The publicly funded Orchestre de Paris demands minimal public relations work from Eschenbach; here the problem is political. Caught between city and state wrangling, the orchestra has no hall of its own, rehearsing sometimes in outlandish suburbs and performing in the inadequate Salle Pleyel, now in the even worse Mogador theater. In 2006 the orchestra plans to move back to a slightly improved Pleyel.

Part of the remarkable cohesion between Eschenbach and the Orchestre de Paris comes from having to struggle together in adverse conditions. "I think it is a pity that this beautiful city in this beautiful country doesn't even have a decent concert hall, which every other city has," Eschenbach says in quiet anger. "We need a place where we can rehearse and make chamber music projects and educational activities. It is important for an orchestra to have a home."

This season's 'Ring' is a challenge for which Eschenbach is well prepared. He has known Wilson for 20 years, they have been talking about this production for five years and auditioning singers for three. A conductor who has sometimes been faulted for his rapid tempi, Eschenbach doesn't worry about Wilson's notoriously slow pacing:

"No, one has to make a counterpoint to that. As he doesn't like doubling in word and gesture, I don't like doubling in music, so one interprets the other and it's very exciting."
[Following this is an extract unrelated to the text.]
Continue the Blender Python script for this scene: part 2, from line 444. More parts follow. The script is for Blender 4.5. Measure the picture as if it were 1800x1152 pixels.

Eschenbach hasn't the time to enlarge his piano repertoire but as a fast learner has a wide orchestral range. Even so, there are surprising additions, such as 'Amazing Grace' with Renée Fleming on the still-smoldering site of the World Trade Center in 2001.

The occasion was a memorial service for which Eschenbach and the Orchestra of St. Luke's, called in at the last moment, also played Samuel Barber's Adagio for Strings. "It was still smoking. They were spraying it with water but the water was so noisy they had to stop and after a while we almost fainted."

The scene brought back to Eschenbach the horrors of 1945 and the small boy who so barely survived. There were no firemen's hoses then, but water is his metaphor for music. "It is an endless fountain for myself, this music," he says. "Like a fountain, it is always renewed."